Fast X (2023) - Review

Fast X (2023) - Review

Fast X is the franchise's most self-aware attempt at reinvention and its most structurally unconventional entry, a film that abandoned the series' tradition of self-contained narratives in favour of an extended setup for a concluding chapter, and that did so with a confidence and a scale that makes the experience more rewarding than its deliberately incomplete structure might suggest. Louis Leterrier's 2023 film is not the franchise's finest entry, but as a demonstration of the series' capacity for spectacle and its willingness to take structural risks, it is a more interesting and more ambitious picture than its mixed reception acknowledged.

At a Glance

Director: Louis Leterrier
Runtime: 141 minutes
Starring: Vin Diesel, Jason Momoa, Michelle Rodriguez, Tyrese Gibson, Ludacris, Jordana Brewster, Sung Kang, John Cena, Charlize Theron
Release: 2023
Critics Rating: ★★½ (2.5/5 stars, ambitious but incomplete)
Audience Rating: ★★★ (3/5 stars, entertaining despite its limitations)

Review Breakdown

Plot

Dante Reyes, the son of the drug lord whose empire Dom's crew dismantled in Fast Five, launches a campaign of revenge against Dom and everyone he loves, scattering the crew across the globe and placing Dom's son in immediate danger. The plot is the franchise's most deliberately fragmented, a first chapter of a concluding saga that prioritises setup over resolution and that asks the audience to accept an incomplete narrative in exchange for a promise of payoff to come. The Rome set-piece, in which a giant bomb is rolled through the city's streets, is the entry's most spectacular sequence and one of the franchise's most purely entertaining action passages. The film's willingness to place the crew in genuine jeopardy, and to end on a cliffhanger of real consequence, gives it a narrative tension the more neatly resolved entries did not always achieve.

Characters

Jason Momoa's Dante Reyes is the franchise's most flamboyant and most purely entertaining villain, a character of extraordinary comic energy and genuine menace whose theatrical excess gives the picture a tonal register unlike anything the series has previously attempted. Momoa plays Dante with a physical expressiveness and a comic conviction that makes him the film's greatest asset and the primary reason the experience is as enjoyable as it is. Diesel's Dom is given the franchise's most personally consequential material since Furious 7, a character whose love for his son gives the picture its emotional core and whose eventual separation from his crew gives the cliffhanger its weight. The ensemble is deployed efficiently if not always memorably, with each crew member given enough screen time to establish their jeopardy without the depth of characterisation the franchise's finest entries achieved.

Tone

Leterrier pitches the film at a register of spectacular excess and tonal range, giving it a willingness to shift between Momoa's theatrical villainy and Dom's more earnest family drama that is not always seamless but that keeps the picture consistently engaging.
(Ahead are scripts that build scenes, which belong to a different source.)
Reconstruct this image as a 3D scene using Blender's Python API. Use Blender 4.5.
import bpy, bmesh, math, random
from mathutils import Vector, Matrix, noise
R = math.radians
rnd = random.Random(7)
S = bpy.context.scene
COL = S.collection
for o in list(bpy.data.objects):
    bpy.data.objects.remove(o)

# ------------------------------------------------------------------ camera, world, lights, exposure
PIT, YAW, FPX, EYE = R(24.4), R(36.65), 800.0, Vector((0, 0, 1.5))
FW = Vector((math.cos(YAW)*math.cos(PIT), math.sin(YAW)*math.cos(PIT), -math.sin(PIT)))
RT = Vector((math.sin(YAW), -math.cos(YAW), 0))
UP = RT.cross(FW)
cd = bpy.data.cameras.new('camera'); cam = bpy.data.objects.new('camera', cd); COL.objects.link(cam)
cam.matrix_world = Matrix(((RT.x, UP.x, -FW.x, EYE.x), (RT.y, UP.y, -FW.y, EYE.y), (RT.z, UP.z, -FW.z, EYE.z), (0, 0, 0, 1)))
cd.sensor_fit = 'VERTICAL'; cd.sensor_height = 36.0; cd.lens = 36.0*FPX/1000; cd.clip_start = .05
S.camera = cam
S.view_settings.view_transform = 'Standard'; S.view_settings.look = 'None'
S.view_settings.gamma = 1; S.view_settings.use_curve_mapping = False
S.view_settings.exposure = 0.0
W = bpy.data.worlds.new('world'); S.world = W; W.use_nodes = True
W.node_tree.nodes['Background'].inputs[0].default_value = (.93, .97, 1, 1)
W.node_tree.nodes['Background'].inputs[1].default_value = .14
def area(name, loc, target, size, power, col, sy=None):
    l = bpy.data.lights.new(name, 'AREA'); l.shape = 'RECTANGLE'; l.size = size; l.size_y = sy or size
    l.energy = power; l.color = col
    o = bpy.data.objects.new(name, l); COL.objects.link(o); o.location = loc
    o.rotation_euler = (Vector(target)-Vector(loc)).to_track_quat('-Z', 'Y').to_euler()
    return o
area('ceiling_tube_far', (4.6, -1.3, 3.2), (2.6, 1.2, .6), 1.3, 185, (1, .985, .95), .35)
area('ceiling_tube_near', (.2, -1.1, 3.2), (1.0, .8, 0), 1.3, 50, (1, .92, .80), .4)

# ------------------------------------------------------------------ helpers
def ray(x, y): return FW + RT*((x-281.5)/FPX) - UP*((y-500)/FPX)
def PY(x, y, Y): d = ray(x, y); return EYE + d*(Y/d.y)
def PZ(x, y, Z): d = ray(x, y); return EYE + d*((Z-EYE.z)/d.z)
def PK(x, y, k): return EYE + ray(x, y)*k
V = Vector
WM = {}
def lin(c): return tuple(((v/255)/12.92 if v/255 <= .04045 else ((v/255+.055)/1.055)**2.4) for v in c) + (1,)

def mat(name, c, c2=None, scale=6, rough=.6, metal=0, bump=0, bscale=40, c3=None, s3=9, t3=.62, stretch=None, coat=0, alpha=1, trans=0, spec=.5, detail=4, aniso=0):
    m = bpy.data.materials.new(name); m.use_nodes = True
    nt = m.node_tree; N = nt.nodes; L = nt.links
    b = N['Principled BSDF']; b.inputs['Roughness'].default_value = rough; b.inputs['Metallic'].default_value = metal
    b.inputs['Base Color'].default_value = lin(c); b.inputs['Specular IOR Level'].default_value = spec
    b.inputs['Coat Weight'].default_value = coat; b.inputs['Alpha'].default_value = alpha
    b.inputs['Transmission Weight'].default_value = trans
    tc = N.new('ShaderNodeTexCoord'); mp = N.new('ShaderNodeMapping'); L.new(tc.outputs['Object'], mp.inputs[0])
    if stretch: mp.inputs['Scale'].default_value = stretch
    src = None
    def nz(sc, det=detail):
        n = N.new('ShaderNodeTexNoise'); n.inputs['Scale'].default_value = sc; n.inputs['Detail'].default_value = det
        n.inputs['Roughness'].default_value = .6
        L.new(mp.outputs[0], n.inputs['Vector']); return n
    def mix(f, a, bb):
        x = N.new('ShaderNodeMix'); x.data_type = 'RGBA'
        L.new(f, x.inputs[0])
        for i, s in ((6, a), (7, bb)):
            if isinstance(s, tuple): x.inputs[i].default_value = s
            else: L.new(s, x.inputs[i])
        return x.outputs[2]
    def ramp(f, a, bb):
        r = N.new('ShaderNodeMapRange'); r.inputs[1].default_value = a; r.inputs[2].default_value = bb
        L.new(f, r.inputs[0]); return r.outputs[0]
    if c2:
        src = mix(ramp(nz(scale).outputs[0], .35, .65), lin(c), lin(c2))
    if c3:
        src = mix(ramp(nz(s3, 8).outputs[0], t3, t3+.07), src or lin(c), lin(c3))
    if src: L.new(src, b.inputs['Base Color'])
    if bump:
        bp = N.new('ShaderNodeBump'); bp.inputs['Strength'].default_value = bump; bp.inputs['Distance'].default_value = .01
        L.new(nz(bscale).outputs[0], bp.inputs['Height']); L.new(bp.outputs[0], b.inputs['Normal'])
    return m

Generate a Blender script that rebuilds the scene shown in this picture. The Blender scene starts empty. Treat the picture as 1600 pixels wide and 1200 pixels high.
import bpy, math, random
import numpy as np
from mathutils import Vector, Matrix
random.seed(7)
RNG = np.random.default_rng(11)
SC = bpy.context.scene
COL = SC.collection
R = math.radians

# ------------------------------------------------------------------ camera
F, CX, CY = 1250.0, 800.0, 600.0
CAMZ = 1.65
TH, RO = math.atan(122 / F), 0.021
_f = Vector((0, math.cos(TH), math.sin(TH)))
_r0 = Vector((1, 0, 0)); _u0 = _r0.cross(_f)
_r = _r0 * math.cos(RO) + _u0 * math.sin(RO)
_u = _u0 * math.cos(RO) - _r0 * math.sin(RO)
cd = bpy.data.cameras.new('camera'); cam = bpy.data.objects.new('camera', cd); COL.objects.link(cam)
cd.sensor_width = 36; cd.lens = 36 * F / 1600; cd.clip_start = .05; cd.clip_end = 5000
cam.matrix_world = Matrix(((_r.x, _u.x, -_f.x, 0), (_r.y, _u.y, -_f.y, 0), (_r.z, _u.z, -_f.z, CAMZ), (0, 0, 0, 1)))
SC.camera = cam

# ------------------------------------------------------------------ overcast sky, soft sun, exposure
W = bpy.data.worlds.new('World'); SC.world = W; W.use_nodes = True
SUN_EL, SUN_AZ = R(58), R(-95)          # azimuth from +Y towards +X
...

The tonal contrast between Dante's gleeful chaos and Dom's protective determination gives the picture a dynamic energy that the more tonally uniform later entries lacked.

Meaning / Themes

At its core, the film is about the cost of the crew's past actions and the vulnerability of the family they have built, a reckoning with the consequences of the franchise's earlier heists and confrontations that gives the more spectacular elements a thematic grounding the more purely escapist entries did not always provide. Dante's motivation, rooted in the loss of his own father, gives the franchise's central theme of family its most pointed counterargument.

Direction

Leterrier's direction is technically accomplished and visually inventive, with a command of the large-scale action sequences and a feel for the film's tonal range that gives the picture a propulsive energy despite its deliberately incomplete structure. The Rome sequence is the film's directorial highlight, a demonstration of large-scale practical action filmmaking that ranks among the franchise's most purely entertaining set-pieces.

Cultural Reception

Fast X received a mixed critical response on its release, with most reviewers acknowledging Momoa's extraordinary villain performance while expressing frustration with the film's deliberately incomplete narrative structure. Its commercial performance was solid if below the franchise's peak. It is now most frequently discussed as the entry that introduced the franchise's most entertaining villain and as the picture that set up what promises to be a genuinely consequential conclusion to the saga.

Who Should Watch

Essential viewing for franchise fans as the setup for the concluding chapter. Those who approach it as a deliberately incomplete first act with the franchise's most entertaining villain will find considerably more to enjoy than its mixed reception suggests.

Final Verdict: A flawed but entertaining setup for the franchise's conclusion. Momoa's Dante is the series' most purely enjoyable villain, the Rome set-piece is among the franchise's most spectacular action passages, and Leterrier's direction gives the picture a propulsive energy that makes the deliberately incomplete structure easier to accept. Fast X is not the franchise at its finest, but it is the series at its most willing to take risks.